原丈人さんは日本を代表するベンチャーキャピタリストだが、数年前から、これまでの資本主義の欠陥を指摘し、新しい公益資本主義を提唱している。公益資本主義の条件として以下の3つの条件を挙げている。
1つ目は、富の分配の公平性。企業CEOと労働者の賃金格差があまりに開きすぎるのはおかしいという観点である。
2つ目は、企業の継続性。様々な企業の危機に対応するだけの内部留保をしっかり持つ必要性があるという観点である。
3つ目は、改良改善性。イノベーションによる製品開発、品質向上、生産工程の改善を図る必要があるという観点である。
私はソーシャルイノベーションの重要性を強調する。資本主義3.0時代の企業の目的関数は、経済的価値のみならず社会的な価値を高めることになると考えている。

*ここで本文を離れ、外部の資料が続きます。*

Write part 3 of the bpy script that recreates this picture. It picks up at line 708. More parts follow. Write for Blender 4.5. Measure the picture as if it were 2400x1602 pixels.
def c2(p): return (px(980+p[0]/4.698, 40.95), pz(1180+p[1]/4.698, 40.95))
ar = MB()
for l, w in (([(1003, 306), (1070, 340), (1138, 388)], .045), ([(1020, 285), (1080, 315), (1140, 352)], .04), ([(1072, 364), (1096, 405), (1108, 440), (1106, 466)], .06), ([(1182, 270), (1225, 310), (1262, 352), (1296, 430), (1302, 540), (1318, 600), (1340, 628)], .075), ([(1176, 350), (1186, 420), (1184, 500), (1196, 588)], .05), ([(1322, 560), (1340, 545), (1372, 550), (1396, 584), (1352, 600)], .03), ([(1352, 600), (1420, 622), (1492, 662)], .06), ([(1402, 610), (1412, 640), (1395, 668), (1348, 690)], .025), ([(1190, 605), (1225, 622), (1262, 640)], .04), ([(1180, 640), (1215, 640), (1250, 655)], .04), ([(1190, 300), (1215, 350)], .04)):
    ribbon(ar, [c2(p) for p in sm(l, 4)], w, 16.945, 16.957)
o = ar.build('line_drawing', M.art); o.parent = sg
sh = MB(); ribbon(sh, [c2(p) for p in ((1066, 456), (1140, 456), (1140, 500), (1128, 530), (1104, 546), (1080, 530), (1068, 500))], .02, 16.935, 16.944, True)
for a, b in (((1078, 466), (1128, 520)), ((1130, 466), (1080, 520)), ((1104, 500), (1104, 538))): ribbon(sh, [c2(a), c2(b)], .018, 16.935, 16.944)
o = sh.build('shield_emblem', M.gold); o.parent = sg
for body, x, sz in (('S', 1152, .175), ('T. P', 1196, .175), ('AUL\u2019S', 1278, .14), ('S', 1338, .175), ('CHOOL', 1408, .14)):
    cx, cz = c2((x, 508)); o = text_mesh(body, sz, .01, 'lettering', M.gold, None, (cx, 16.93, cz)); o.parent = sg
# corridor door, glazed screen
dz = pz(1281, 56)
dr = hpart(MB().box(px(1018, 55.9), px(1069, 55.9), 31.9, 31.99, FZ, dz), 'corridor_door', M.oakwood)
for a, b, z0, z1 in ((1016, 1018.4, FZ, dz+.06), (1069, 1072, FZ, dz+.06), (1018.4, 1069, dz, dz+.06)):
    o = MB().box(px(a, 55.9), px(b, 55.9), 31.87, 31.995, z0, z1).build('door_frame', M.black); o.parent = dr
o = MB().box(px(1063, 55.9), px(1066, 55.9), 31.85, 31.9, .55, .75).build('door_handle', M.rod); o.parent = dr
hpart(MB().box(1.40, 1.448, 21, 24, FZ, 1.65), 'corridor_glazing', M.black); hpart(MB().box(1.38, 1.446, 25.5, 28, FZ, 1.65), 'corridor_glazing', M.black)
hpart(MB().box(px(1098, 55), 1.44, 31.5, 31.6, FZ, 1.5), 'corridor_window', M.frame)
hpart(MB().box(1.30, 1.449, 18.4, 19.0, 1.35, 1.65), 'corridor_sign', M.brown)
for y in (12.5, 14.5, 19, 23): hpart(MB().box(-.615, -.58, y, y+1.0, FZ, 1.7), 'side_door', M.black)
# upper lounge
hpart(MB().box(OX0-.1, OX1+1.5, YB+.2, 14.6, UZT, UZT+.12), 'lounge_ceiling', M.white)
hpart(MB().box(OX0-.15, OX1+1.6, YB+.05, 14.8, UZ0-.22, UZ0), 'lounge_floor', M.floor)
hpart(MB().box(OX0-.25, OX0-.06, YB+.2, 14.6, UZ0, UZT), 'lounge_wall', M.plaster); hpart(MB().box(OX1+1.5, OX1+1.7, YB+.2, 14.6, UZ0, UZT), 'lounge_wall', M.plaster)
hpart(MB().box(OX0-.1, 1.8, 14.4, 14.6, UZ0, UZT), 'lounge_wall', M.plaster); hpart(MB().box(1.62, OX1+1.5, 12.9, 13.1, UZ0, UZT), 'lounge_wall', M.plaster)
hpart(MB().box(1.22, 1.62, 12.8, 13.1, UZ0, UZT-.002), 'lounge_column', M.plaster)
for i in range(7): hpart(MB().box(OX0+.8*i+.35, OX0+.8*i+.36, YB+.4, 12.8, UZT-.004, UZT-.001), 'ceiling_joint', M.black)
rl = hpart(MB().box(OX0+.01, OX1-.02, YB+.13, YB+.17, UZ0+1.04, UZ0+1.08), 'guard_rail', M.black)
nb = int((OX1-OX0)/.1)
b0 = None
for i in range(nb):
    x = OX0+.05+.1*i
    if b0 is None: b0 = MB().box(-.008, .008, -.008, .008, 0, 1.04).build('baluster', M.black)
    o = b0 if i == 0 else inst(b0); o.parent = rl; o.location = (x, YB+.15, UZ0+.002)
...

原丈人さんの主張はと私の主張は、どう整合的に整理されるのだろうか?
原さんはマクロ観点、私はミクロ観点からアプローチしている。
いわば、ミクロ、短期が実現されることで、マクロ、長期が実現されるという関係になる。
そのミクロとマクロ、短期と長期を結ぶカギは企業ソーシャルキャピタル、ステークホルダーからの信頼、好感度、関係性である。この企業ソーシャルキャピタルは成功をもたらす前提条件であるとともに、成功の結果になる。こういう変数をなんと定義したらいいのかわからないが、好循環を生み出すレバレッジポイントと言えるのだ。
企業ソーシャルキャピタルを高めることが、企業のソーシャルイノベーション、経済的価値と社会的価値を大幅に高めることを可能とする。その結果、ステークホルダー間は、短期的視点、対立、トレードオフから、長期的視点、協調、トレードオンに変わる。
その結果、マクロ的には、富の分配の公平性が実現され、内部留保も高まり、改良改善性も高まる、パレート最適性を実現できるのだ。